Monday, January 26th, 2015

Google is planning to launch child friendly versions of its search engine, YouTube and Chrome browser sometime in 2015. In an interview given to the newspaper USA Today, Google’s vice president for Engineering, Pavni Diwanji, confirmed the development and mentioned that the search giant has been working on kid friendly versions of some of its most popular products for quite some time. The new lineup of products will be tailor made for kids below 13 years of age and would encourage them to be creators and not just pure consumers of technology. With its latest move, Google is following the example of Apple which introduced the Family Sharing feature in its iOS 8 and OS X Yosemite operating systems and allowed kids to buy and download apps under the supervision of their parents.

Google’s move of introducing child friendly products is designed to make the World Wide Web a safer place for kids. While many online service providers have introduced age restriction and other measures to protect children from violent and adult content, Google is often accused of not doing enough to shield kids from inappropriate or offensive information. In fact, it can be argued that Google acts as a facilitator and exposes impressionable minds to dangerous and adult content due to its unique position as the leading search provider as well as video portal.

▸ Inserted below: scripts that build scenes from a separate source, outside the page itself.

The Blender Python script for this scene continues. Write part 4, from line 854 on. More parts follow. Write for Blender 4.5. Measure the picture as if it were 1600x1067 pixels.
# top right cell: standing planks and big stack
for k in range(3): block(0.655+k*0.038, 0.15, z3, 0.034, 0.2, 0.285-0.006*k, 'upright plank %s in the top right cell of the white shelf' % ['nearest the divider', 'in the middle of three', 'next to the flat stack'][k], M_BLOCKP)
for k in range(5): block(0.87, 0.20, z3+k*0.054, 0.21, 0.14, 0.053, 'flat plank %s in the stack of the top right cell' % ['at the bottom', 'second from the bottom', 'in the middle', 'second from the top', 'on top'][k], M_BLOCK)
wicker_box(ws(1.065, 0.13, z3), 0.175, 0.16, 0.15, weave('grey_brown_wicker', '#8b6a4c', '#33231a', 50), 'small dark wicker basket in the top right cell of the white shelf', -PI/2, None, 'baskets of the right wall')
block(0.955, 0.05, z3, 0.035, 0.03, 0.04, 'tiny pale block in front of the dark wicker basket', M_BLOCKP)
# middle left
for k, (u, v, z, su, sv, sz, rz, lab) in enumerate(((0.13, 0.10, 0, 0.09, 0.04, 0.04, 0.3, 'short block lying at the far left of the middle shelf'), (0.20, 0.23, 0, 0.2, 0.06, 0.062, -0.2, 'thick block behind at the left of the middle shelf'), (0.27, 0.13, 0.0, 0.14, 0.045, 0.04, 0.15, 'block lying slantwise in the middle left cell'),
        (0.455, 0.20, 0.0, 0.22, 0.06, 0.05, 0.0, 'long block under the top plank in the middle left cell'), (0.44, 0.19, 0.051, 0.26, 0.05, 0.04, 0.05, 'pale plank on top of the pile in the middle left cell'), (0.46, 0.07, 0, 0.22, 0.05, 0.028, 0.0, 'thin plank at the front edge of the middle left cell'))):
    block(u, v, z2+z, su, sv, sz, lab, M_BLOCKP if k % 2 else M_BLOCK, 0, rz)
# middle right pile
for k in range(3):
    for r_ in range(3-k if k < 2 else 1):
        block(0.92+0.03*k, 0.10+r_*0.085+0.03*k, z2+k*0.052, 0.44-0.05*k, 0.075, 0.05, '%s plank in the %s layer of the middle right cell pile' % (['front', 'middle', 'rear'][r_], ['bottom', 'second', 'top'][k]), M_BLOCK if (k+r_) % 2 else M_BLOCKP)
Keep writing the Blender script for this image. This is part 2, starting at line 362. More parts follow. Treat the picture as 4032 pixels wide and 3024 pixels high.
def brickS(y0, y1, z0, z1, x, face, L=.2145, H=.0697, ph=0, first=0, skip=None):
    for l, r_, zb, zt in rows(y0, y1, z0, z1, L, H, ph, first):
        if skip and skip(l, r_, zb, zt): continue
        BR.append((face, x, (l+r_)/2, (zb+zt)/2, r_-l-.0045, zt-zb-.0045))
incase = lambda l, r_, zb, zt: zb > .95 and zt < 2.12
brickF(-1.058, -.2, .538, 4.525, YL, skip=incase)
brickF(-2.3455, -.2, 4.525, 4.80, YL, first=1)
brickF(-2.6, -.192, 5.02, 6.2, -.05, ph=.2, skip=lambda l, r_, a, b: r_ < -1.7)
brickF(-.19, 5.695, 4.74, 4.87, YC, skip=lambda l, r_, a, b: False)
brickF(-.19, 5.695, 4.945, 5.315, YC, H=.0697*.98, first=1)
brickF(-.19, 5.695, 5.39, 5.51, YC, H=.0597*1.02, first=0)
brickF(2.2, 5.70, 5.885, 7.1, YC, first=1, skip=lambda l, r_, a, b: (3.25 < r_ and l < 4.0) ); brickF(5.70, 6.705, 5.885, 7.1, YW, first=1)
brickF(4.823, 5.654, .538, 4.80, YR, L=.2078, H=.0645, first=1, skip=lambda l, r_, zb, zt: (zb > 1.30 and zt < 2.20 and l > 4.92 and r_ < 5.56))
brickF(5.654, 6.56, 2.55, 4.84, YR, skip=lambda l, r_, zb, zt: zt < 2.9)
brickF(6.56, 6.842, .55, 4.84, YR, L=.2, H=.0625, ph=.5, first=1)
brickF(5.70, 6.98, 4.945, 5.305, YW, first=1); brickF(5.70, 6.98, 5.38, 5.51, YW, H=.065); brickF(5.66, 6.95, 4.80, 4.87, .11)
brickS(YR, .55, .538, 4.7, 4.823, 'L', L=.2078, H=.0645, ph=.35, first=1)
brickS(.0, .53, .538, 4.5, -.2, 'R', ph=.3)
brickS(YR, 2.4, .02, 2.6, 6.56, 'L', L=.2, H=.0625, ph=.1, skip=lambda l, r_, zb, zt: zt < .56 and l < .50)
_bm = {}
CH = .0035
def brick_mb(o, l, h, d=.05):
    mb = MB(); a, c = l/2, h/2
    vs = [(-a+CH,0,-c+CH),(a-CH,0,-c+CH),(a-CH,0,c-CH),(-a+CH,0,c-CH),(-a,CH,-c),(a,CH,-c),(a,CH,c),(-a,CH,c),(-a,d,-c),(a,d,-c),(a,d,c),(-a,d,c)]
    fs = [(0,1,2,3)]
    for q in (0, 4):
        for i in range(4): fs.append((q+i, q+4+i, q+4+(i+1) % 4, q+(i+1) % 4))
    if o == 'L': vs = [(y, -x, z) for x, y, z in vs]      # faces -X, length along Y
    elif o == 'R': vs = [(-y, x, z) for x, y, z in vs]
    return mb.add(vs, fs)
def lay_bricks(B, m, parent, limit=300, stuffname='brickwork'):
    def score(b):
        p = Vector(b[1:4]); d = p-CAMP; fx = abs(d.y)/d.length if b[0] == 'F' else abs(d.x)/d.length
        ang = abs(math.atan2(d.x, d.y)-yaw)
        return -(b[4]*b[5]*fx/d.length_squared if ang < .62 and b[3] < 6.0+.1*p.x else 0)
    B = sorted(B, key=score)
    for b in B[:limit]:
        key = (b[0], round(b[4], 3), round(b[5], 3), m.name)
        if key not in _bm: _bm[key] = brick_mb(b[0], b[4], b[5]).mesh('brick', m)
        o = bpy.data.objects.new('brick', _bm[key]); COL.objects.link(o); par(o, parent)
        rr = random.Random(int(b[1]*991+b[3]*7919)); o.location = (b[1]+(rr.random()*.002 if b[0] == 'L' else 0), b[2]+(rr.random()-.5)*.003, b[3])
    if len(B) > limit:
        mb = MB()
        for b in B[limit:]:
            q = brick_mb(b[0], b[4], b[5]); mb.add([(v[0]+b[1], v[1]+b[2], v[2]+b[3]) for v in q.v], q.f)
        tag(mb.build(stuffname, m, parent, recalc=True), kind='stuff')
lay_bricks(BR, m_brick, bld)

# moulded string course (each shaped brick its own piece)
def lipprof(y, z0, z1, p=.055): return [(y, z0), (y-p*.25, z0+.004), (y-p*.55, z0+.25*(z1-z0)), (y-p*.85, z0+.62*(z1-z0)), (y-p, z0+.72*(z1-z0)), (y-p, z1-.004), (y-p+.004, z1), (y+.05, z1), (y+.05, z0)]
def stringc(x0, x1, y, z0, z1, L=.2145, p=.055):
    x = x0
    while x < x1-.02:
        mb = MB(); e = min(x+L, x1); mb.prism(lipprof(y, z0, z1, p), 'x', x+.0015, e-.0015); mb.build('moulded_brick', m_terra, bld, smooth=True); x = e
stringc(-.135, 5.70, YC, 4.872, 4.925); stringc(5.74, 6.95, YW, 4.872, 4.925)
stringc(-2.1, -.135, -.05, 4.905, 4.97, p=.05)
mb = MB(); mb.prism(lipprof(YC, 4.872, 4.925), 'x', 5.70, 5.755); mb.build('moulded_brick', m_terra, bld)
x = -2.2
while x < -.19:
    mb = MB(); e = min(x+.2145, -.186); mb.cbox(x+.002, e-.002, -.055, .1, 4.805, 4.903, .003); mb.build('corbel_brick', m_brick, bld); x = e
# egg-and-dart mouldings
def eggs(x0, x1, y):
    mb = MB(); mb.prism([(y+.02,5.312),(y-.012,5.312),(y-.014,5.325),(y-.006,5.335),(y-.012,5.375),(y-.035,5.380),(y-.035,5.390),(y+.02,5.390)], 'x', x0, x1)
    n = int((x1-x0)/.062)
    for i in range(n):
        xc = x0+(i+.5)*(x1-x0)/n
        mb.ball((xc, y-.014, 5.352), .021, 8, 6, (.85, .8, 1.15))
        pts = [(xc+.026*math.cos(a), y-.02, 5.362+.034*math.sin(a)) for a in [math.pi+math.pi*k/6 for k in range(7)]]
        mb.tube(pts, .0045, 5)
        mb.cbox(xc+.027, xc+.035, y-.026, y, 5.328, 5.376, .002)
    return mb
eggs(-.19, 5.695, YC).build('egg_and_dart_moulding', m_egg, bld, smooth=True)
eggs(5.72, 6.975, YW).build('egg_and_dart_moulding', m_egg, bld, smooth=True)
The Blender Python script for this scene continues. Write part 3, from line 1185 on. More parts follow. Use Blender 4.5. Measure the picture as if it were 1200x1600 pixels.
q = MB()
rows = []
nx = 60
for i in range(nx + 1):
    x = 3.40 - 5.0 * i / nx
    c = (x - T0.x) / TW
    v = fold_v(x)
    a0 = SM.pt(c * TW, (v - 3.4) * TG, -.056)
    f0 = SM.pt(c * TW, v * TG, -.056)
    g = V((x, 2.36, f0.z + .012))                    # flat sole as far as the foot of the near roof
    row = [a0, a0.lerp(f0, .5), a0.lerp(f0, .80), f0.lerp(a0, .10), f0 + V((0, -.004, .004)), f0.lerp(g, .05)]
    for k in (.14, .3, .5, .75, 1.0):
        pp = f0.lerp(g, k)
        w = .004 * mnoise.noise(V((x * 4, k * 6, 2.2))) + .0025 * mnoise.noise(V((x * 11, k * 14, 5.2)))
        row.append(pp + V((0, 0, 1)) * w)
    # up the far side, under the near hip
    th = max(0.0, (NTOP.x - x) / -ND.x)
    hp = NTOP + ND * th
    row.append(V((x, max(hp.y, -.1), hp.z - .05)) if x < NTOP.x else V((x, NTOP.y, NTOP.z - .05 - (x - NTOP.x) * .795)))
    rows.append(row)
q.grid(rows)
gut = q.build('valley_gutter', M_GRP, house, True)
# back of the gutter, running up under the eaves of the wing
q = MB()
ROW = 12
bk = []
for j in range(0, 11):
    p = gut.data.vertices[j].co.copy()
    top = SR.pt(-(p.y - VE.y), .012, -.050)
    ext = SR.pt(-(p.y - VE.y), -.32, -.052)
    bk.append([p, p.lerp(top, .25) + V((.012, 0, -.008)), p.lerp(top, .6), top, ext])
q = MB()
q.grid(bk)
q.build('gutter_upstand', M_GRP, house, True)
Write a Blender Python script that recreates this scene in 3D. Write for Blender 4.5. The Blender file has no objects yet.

By introducing kid friendly version of its search engine and YouTube, Google wants to reassure parents and child activist groups that it has the best interests of children in mind and it is doing all it can to protect kids from adult and inappropriate content that is floating on the internet.

Google’s initiative is also expected to provide more meaningful search results and content to the children. For instance, when kids search for “trains” through kid friendly Google search engine or Chrome browser, they would be presented with information related to Thomas the Tank Engine instead of links to travel sites that show time tables of trains and offer ticket booking facilities. As far as safety measures go, the new products would be significantly better than the “safe search” add-ons and plugins that are currently available for browsers. The kid friendly products would also allow parents to monitor the internet usage of their children and determine how much time they are spending on the web.

While introducing these products, Google will have to tread carefully due to the limitations imposed by Children’s Online Privacy Protection Act (COPPA). The Act, which became a law in 2013, has issued clear guidelines on how to collect personal data from children as well as present information to them. The Act also stipulates that online service providers must take consent from parents before collecting personal data from children who are under the age of 13. Additionally, COPPA includes several clauses related to parental oversight, security of data and information that must be included within the privacy policy. Service providers violating the Act could face huge fines so Google would want to ensure that its child friendly products comply with the Act.